Mon avis sur Tous immortels de Paul Pavlowitch :

Magnifique moment en compagnie de Paul et de ses souvenirs.

Merci à lui de nous livrer ses souvenirs de Romain Gary. Je remercie d’abord encore ici madame S. professeur de français du lycée Galilée de Cergy Saint Christophe de m’avoir fait découvrir Romain et Émile en classe de seconde. J’ai depuis passé beaucoup de temps en ses compagnies.

Paul nous livre un récit qui semble parfois un peu décousu. Il m’a fallu quelques efforts de concentration parfois pour m’y retrouver et savoir quelle année était évoquée. Mais cet effort est finalement tout à fait plaisant : il nous donne un contexte familier d’un moment à écouter pépé ou mémé vagabonder dans ses souvenirs et ses pensées.

Gary y est dévoilé dans toute sa complexité, dans ses zones d’ombre aussi, un peu, le récit reste mesuré et n’est pas tapageur.

Beaucoup de noms évoqués aussi, des vedettes, des gens connus. Oui mais voilà des gens pas toujours connus de moi. Alors cela ajoute à la complexité, l’évocation de ces personnages, parfois très brève. Mais là aussi cela fait partie du charme, car s’il fallait pour chacun donner une biographie, expliquer le pourquoi du comment, le livre serait trop long et deviendrait imbuvable. Donc là encore je pense que Paul a fait le bon choix. Et j’irai sûrement me renseigner sur certains, certaines, à l’occasion.

Jean Seberg apparaît aussi avec ses contradictions, ses faiblesses, ses blessures. J’ai aimé les dialogues, je suppose approximatifs, mais qui donnent vie et épaisseurs aux personnages j’allais dire, aux personnes donc. On apprend aussi les coulisses de l’affaire Ajar. Et puis Gary finit par se désincarner au fil des pages de sa vie jusqu’au final inéluctable. Il y a une mise en perspective intéressante de ses livres, mais sur ce point je ne pense pas avoir appris beaucoup, ayant plusieurs fois fait le voyage gariesque complet, la dernière fois de terminus à terminus.

Ma vraie, belle découverte ici, c’est Paul Pawlovitch.
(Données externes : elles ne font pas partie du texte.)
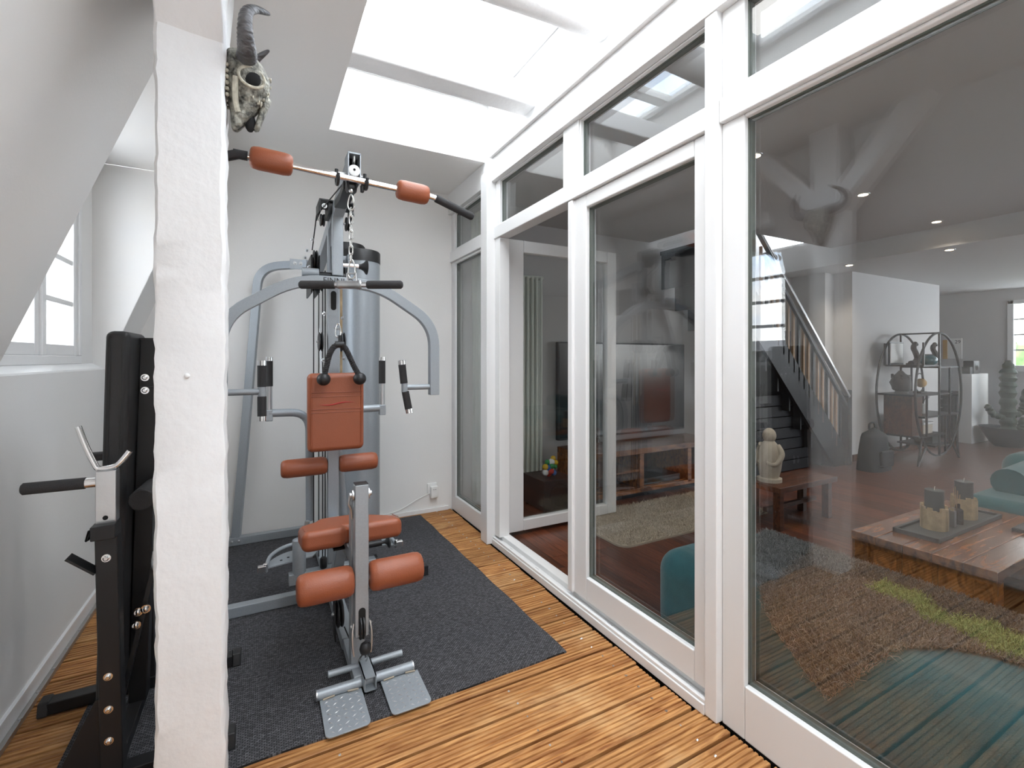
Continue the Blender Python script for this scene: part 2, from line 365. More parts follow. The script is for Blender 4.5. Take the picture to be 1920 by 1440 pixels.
sbox('ceiling', 'wall', .35, 1.46, 2.95, YB + .1, ZC, ZC + .2)
sbox('ceiling', 'wall', .35, 1.46, -2.0, -1.80, ZC, ZC + .2)
for b in ((.30, .352, -1.85, 3.0, ZC + .005, 3.05), (.30, 1.46, 2.948, 3.0, ZC + .005, 3.05), (.30, 1.46, -1.85, -1.798, ZC + .005, 3.05)): sbox('wall_skylight', 'wall', *b)
sbox('wall_right', 'trim', 1.38, 1.48, -2.0, YB, 2.602, 3.05)
sbox('trim_2', 'trim', XG, 1.46, -2.0, YB, 2.435, 2.602, bevel=.003)
sbox('trim_3', 'trim', XG - .022, 1.42, -2.0, 2.84, 2.586, 2.612, bevel=.003)
win = struct('window_5', (.85, 1.1, 3.0))
fm = MB().box(.354, .39, -1.796, 2.946, 2.99, 3.049).box(1.34, 1.378, -1.796, 2.946, 2.99, 3.049).box(.39, 1.34, -1.796, -1.76, 2.99, 3.049).box(.39, 1.34, 2.91, 2.946, 2.99, 3.049)
fm.box(.39, 1.34, 1.66, 1.74, 2.995, 3.045).box(.39, 1.34, 2.32, 2.4, 2.995, 3.045); fm.build('frame', 'trim', win, bevel=.004)
for ya, yb in ((-1.76, 1.66), (1.74, 2.32), (2.4, 2.91)): MB().box(.39, 1.34, ya, yb, 3.015, 3.025).build('pane', 'clear_glass', win)
# beams across the light well
o = MB().box(.30, 1.40, 2.30, 2.44, 2.69, 2.815).build('ceiling_beam', 'plaster', bevel=.012); o['kind'] = 'structure'
def logr(t, a): return 1 + .05 * math.sin(3 * a + t * 4) + .03 * math.sin(7 * t + a)
o = MB().lathe((.30, 1.70, 2.77), (1, 0, 0), [(.045 * i, .082 - .0005 * i) for i in range(25)], 24, logr).build('ceiling_beam', 'plaster', smooth=True); o['kind'] = 'structure'
o = MB().lathe((.30, .55, 2.77), (1, 0, 0), [(.045 * i, .085) for i in range(25)], 20, logr).build('ceiling_beam', 'plaster', smooth=True); o['kind'] = 'structure'
# baseboard on the left wall: white upstand and a metal strip with studs
o = sbox('baseboard_left', 'trim', -.752, -.738, -2.0, YB, 0, .075, bevel=.003)
st = MB().box(-.738, -.722, -2.0, YB, .0, .02).build('metal_strip', 'alu', o, bevel=.002)
for i in range(12): MB().ball((-.727, 1.9 + i * .148, .02), .006, 8).build('stud', 'steel', o, smooth=True)
sbox('baseboard_back', 'trim', -.75, XG, YB - .012, YB, 0, .03)

# ------------------------------------------------------------------ dormer window
win = struct('window_1', (-.85, 2.65, 1.2))
fm = MB().box(-.86, -.80, 2.2, 3.11, 1.222, 1.262).box(-.86, -.80, 2.2, 3.11, 2.15, 2.19).box(-.86, -.80, 2.2, 2.235, 1.262, 2.15).box(-.86, -.80, 3.075, 3.11, 1.262, 2.15).box(-.86, -.80, 2.625, 2.655, 1.262, 2.15)
fm.build('frame', 'trim', win, bevel=.004)
for ya, yb in ((2.235, 2.625), (2.655, 3.075)):
    s = MB().box(-.855, -.81, ya, ya + .045, 1.262, 2.15).box(-.855, -.81, yb - .045, yb, 1.262, 2.15).box(-.855, -.81, ya + .045, yb - .045, 1.262, 1.312).box(-.855, -.81, ya + .045, yb - .045, 2.11, 2.15)
    s.build('sash', 'trim', win, bevel=.004)
    zz = [1.312 + i * (2.11 - 1.312) / 4 for i in range(5)]
    for i in range(4):
        MB().box(-.836, -.830, ya + .045, yb - .045, zz[i], zz[i + 1]).build('pane', 'clear_glass', win)
        if i: MB().box(-.85, -.815, ya + .045, yb - .045, zz[i] - .013, zz[i] + .013).build('glazing_bar', 'trim', win, bevel=.004)

# ------------------------------------------------------------------ the glazed wall
def gwin(name, y0, y1, z0, z1, bl, br, bb, bt, glass=True, kindname='structure'):   # frame bars: bl far side, br near side
    w = struct(name, (1.42, (y0 + y1) / 2, z0))
    m = MB().box(1.392, 1.455, y1 - bl, y1, z0, z1).box(1.392, 1.455, y0, y0 + br, z0, z1).box(1.392, 1.455, y0 + br, y1 - bl, z0, z0 + bb).box(1.392, 1.455, y0 + br, y1 - bl, z1 - bt, z1)
    m.build('frame', 'trim', w, bevel=.005)
    a0, a1, c0, c1 = y0 + br, y1 - bl, z0 + bb, z1 - bt
    g = MB()
    for b in ((a0, a0 + .006, c0, c1), (a1 - .006, a1, c0, c1), (a0, a1, c0, c0 + .006), (a0, a1, c1 - .006, c1)): g.box(1.411, 1.439, *b)
    g.build('gasket', 'gasket', w)
    MB().box(1.414, 1.436, a0 + .004, a1 - .004, c0 + .004, c1 - .004).build('pane', 'glass', w)
    return w
sbox('trim_4', 'trim', 1.325, 1.42, 2.845, 2.945, .003, 2.5, bevel=.004)     # post between far window and door
sbox('trim_5', 'trim', 1.365, 1.44, 1.082, 1.132, .003, 2.5, bevel=.004)     # post between door and big window
sbox('trim_6', 'trim', 1.376, 1.46, -2.0, 1.082, 2.05, 2.132, bevel=.005)
sbox('trim_7', 'trim', 1.376, 1.46, 1.132, 2.845, 2.05, 2.132, bevel=.005)
sbox('trim_8', 'trim', 1.376, 1.46, 2.945, YB, 2.04, 2.125, bevel=.005)
sbox('trim_9', 'trim', 1.385, 1.46, 2.775, 2.845, .06, 2.05, bevel=.004)     # door jamb
gwin('window_2', 2.945, YB, 0.0, 2.04, .075, .03, .125, .02)
gwin('window_2', 2.945, YB, 2.125, 2.435, .075, .03, .02, .01)
gwin('window_3', -.62, 1.082, .0, 2.05, .085, .08, .178, .012)
gwin('window_3', -2.0, -.62, .0, 2.05, .08, .08, .178, .012)
gwin('window_4', 1.132, 1.90, 2.132, 2.435, .01, .01, .012, .008)
gwin('window_4', 2.035, 2.845, 2.132, 2.435, .06, .01, .012, .008)
gwin('window_4', -2.0, 1.082, 2.132, 2.435, .085, .05, .03, .008)
sbox('trim_10', 'trim', 1.385, 1.455, 1.90, 2.035, 2.132, 2.435, bevel=.004)
# sill track with drain slots
tr = MB().box(1.362, 1.47, 1.132, 2.845, .0, .038).box(1.368, 1.384, 1.132, 2.845, .038, .052).box(1.412, 1.47, 1.132, 2.845, .038, .066)
o = tr.build('trim_11', 'trim', bevel=.003); o['kind'] = 'structure'
for yy in (2.62, 2.30, 1.98, 1.66, 1.34): MB().box(1.392, 1.399, yy, yy + .035, .0375, .0386).build('slot', 'dark_hole', o)
# closed leaf
w = struct('door_2', (1.42, 1.55, .07))
MB().box(1.392, 1.455, 1.845, 1.95, .068, 2.048).box(1.392, 1.455, 1.132, 1.20, .068, 2.048).box(1.392, 1.455, 1.20, 1.845, .068, .183).box(1.392, 1.455, 1.20, 1.845, 1.984, 2.048).build('frame', 'trim', w, bevel=.006)
MB().box(1.378, 1.46, 1.942, 1.985, .068, 2.048).build('meeting_stile', 'trim', w, bevel=.008)
g = MB()
for b in ((1.20, 1.206, .183, 1.984), (1.839, 1.845, .183, 1.984), (1.20, 1.845, .183, .189), (1.20, 1.845, 1.978, 1.984)): g.box(1.411, 1.439, *b)
g.build('gasket', 'gasket', w)
MB().box(1.414, 1.436, 1.204, 1.841, .187, 1.98).build('pane', 'glass', w)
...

Et dire que cet homme a écrit des romans que je n’ai pas lu… On le découvre lui aussi dans toute sa complexité, homme capable de se regarder et de se juger à côté de la plaque parfois, capable d’admettre ses propres contradictions ou ses côtés moins glorieux. Paul Pavlowitch un homme tolérant et empathique, atypique aussi, qui se dévoile presque entièrement, avec pudeur. Il parle d’Annie sa femme, il évoque ses filles et Boris leur ami. Un article sur Tous immortels parle de Boris comme l’amant d’Annie. Paul ne le dit pas ainsi, même s’il le laisse penser, et je m’étais dit que c’était peut-être son amant à lui. Ou à lui aussi. Et finalement amant de corps pour lui, ou pour elle, amant de cœur pour les deux assurément. De toute façon on voit bien avec ce livre qu’on peut prendre corps au détour d’un récit, ce qui est bienheureux car la vie se charge de nous faire perdre corps.

Alors Tous immortels et tous les autres, ils ont charge d’âme.